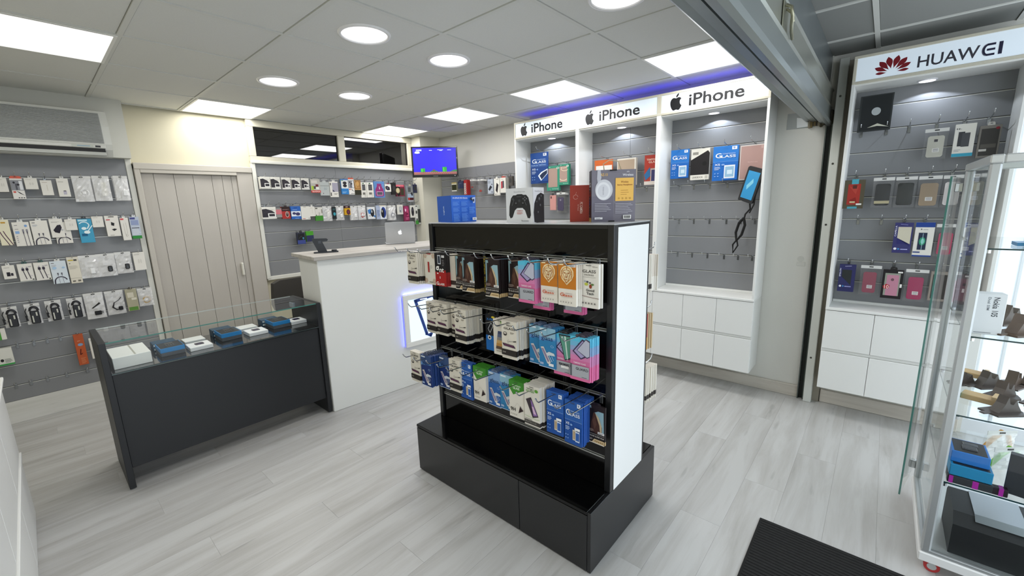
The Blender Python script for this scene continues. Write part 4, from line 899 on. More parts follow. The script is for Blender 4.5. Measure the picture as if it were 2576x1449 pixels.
def S_hp(p):
    p.R(0,1,.08,1,'#19181c'); p.R(0,1,0,.08,'#9c824a')
    for z,c in ((.72,'#c9c9cc'),(.54,'#a5302c'),(.37,'#2c3f8a'),(.20,'#303034')): p.A(.5,z,.22,.045,-30,210,.003,c,10); p.E(.28,z-.02,.09,.02,c,8); p.E(.72,z-.02,.09,.02,c,8)
    for z in (.82,.64,.46,.29,.13): p.E(.5,z,.04,.008,'#e0e0e0',6)
t=bigbox('headphone_box','grey and orange wireless headphone box with rope handle on the black stand','box',1.165,-1.566,-math.radians(52),.190,.075,.222,'#77747f',F_hp,S_hp)
q=MB(); q.tube([(.06,.04,.222),(.055,.035,.25),(.08,.03,.265),(.12,.035,.26),(.135,.04,.222)],.0022,mat('#b9a888',.7),8); q.build('rope_handle',t)

# ------------------------------------------------------------------ goods on the walls
def K_cable(p,c='#5a5664',blue=True):
    if blue: p.E(.78,.84,.09,.05,'#7ba3d8',10); p.R(.10,.34,.52,.63,'#8fb4e2')
    p.R(.12,.30,.86,.88,'#77757a'); p.R(.12,.32,.70,.72,'#8c8a90')
    for x in (.52,.74): p.R(x,x+.11,.60,.70,'#8c8a94'); p.G([(x+.01,.60),(x+.10,.60),(x+.08,.50),(x+.03,.50)],c); p.L([(x+.055,.5),(x+.09,0)],.003,c)
    for i in range(4): p.R(.12,.20,.40-.08*i,.43-.08*i,'#9c9aa2')
def K_arc(p):
    p.R(.10,.28,.90,.93,'#77757a'); p.lines(.10,.40,.76,.86,3,'#b8bcc4'); p.A(.5,.10,.38,.20,15,180,.007,'#3a3644',16); p.L([(.12,.10),(.10,0)],.007,'#3a3644')
    for x in (.38,.62): p.G([(x-.05,.48),(x+.05,.48),(x+.03,.38),(x-.02,.38)],'#55535e'); p.L([(x,.38),(x+.03,.02)],.0022,'#8a8894')
def K_arcb(p): K_arc(p); p.E(.25,.70,.13,.06,'#a9c8e4',10); p.E(.80,.70,.10,.04,'#a9c8e4',10)
def K_cable2(p):
    for x in (.34,.62): p.R(x-.05,x+.05,.74,.82,'#a8a4ac'); p.R(x-.09,x+.09,.60,.74,'#2f2838'); p.L([(x,.60),(x+.13,.10)],.0042,'#3a3242')
    p.R(.72,.92,.80,.84,'#a8a4ac'); p.R(.74,.90,.28,.30,'#b7b3b9'); p.R(.84,.95,.04,.10,'#33402f')
def K_black(p): p.lines(.15,.75,.82,.88,1,'#9a9690'); p.R(.28,.56,.20,.50,'#1b1820'); p.R(.60,.80,.22,.42,'#2a2530')
def K_diag(p):
    p.R(.35,.72,.86,.92,'#c79a3a')
    for x in (.05,.35): p.G([(x,.58),(x+.10,.55),(x+.24,.38),(x+.14,.40)],'#5c3550'); p.L([(x+.18,.40),(x+.62,0)],.0045,'#5a3a52')
def K_dots(p): p.lines(.1,.7,.86,.92,1,'#b4b0a8'); p.E(.42,.5,.07,.13,'#d5d2ca',8); p.E(.62,.5,.07,.13,'#d5d2ca',8)
def K_plain(p): p.lines(.15,.75,.84,.90,1,'#b9a99c'); p.R(.50,.56,.30,.70,'#cfcabd')
def K_chip(p): p.lines(.12,.72,.80,.86,1,'#a5a19c'); p.R(.42,.70,.12,.32,'#b9b5c4'); p.R(.45,.67,.30,.34,'#3a3438')
def K_redear(p):
    p.R(0,1,.42,.92,'#8d8f96'); p.R(.68,.95,.45,.88,'#e4e6ea'); p.E(.28,.80,.10,.05,'#26242c',8); p.E(.58,.70,.14,.05,'#26242c',8); p.R(.35,.50,.45,.75,'#55565e'); p.R(0,1,0,.42,'#e6e4e0'); p.R(.08,.30,.30,.38,'#d2574c'); p.G([(.34,.40),(.55,.34),(.98,.16),(.60,.26)],'#1e1d22'); p.R(.0,1,.92,1,'#e4e2de')
    for x in (.45,.65,.85): p.E(x,.06,.07,.025,'#3c3c40',8)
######
Task prompt
Every line of the data above should be quoted exactly. Omit the pictures.

Output below
The Blender Python script for this scene continues. Write part 4, from line 899 on. More parts follow. The script is for Blender 4.5. Measure the picture as if it were 2576x1449 pixels.
def S_hp(p):
    p.R(0,1,.08,1,'#19181c'); p.R(0,1,0,.08,'#9c824a')
    for z,c in ((.72,'#c9c9cc'),(.54,'#a5302c'),(.37,'#2c3f8a'),(.20,'#303034')): p.A(.5,z,.22,.045,-30,210,.003,c,10); p.E(.28,z-.02,.09,.02,c,8); p.E(.72,z-.02,.09,.02,c,8)
    for z in (.82,.64,.46,.29,.13): p.E(.5,z,.04,.008,'#e0e0e0',6)
t=bigbox('headphone_box','grey and orange wireless headphone box with rope handle on the black stand','box',1.165,-1.566,-math.radians(52),.190,.075,.222,'#77747f',F_hp,S_hp)
q=MB(); q.tube([(.06,.04,.222),(.055,.035,.25),(.08,.03,.265),(.12,.035,.26),(.135,.04,.222)],.0022,mat('#b9a888',.7),8); q.build('rope_handle',t)

# ------------------------------------------------------------------ goods on the walls
def K_cable(p,c='#5a5664',blue=True):
    if blue: p.E(.78,.84,.09,.05,'#7ba3d8',10); p.R(.10,.34,.52,.63,'#8fb4e2')
    p.R(.12,.30,.86,.88,'#77757a'); p.R(.12,.32,.70,.72,'#8c8a90')
    for x in (.52,.74): p.R(x,x+.11,.60,.70,'#8c8a94'); p.G([(x+.01,.60),(x+.10,.60),(x+.08,.50),(x+.03,.50)],c); p.L([(x+.055,.5),(x+.09,0)],.003,c)
    for i in range(4): p.R(.12,.20,.40-.08*i,.43-.08*i,'#9c9aa2')
def K_arc(p):
    p.R(.10,.28,.90,.93,'#77757a'); p.lines(.10,.40,.76,.86,3,'#b8bcc4'); p.A(.5,.10,.38,.20,15,180,.007,'#3a3644',16); p.L([(.12,.10),(.10,0)],.007,'#3a3644')
    for x in (.38,.62): p.G([(x-.05,.48),(x+.05,.48),(x+.03,.38),(x-.02,.38)],'#55535e'); p.L([(x,.38),(x+.03,.02)],.0022,'#8a8894')
def K_arcb(p): K_arc(p); p.E(.25,.70,.13,.06,'#a9c8e4',10); p.E(.80,.70,.10,.04,'#a9c8e4',10)
def K_cable2(p):
    for x in (.34,.62): p.R(x-.05,x+.05,.74,.82,'#a8a4ac'); p.R(x-.09,x+.09,.60,.74,'#2f2838'); p.L([(x,.60),(x+.13,.10)],.0042,'#3a3242')
    p.R(.72,.92,.80,.84,'#a8a4ac'); p.R(.74,.90,.28,.30,'#b7b3b9'); p.R(.84,.95,.04,.10,'#33402f')
def K_black(p): p.lines(.15,.75,.82,.88,1,'#9a9690'); p.R(.28,.56,.20,.50,'#1b1820'); p.R(.60,.80,.22,.42,'#2a2530')
def K_diag(p):
    p.R(.35,.72,.86,.92,'#c79a3a')
    for x in (.05,.35): p.G([(x,.58),(x+.10,.55),(x+.24,.38),(x+.14,.40)],'#5c3550'); p.L([(x+.18,.40),(x+.62,0)],.0045,'#5a3a52')
def K_dots(p): p.lines(.1,.7,.86,.92,1,'#b4b0a8'); p.E(.42,.5,.07,.13,'#d5d2ca',8); p.E(.62,.5,.07,.13,'#d5d2ca',8)
def K_plain(p): p.lines(.15,.75,.84,.90,1,'#b9a99c'); p.R(.50,.56,.30,.70,'#cfcabd')
def K_chip(p): p.lines(.12,.72,.80,.86,1,'#a5a19c'); p.R(.42,.70,.12,.32,'#b9b5c4'); p.R(.45,.67,.30,.34,'#3a3438')
def K_redear(p):
    p.R(0,1,.42,.92,'#8d8f96'); p.R(.68,.95,.45,.88,'#e4e6ea'); p.E(.28,.80,.10,.05,'#26242c',8); p.E(.58,.70,.14,.05,'#26242c',8); p.R(.35,.50,.45,.75,'#55565e'); p.R(0,1,0,.42,'#e6e4e0'); p.R(.08,.30,.30,.38,'#d2574c'); p.G([(.34,.40),(.55,.34),(.98,.16),(.60,.26)],'#1e1d22'); p.R(.0,1,.92,1,'#e4e2de')
    for x in (.45,.65,.85): p.E(x,.06,.07,.025,'#3c3c40',8)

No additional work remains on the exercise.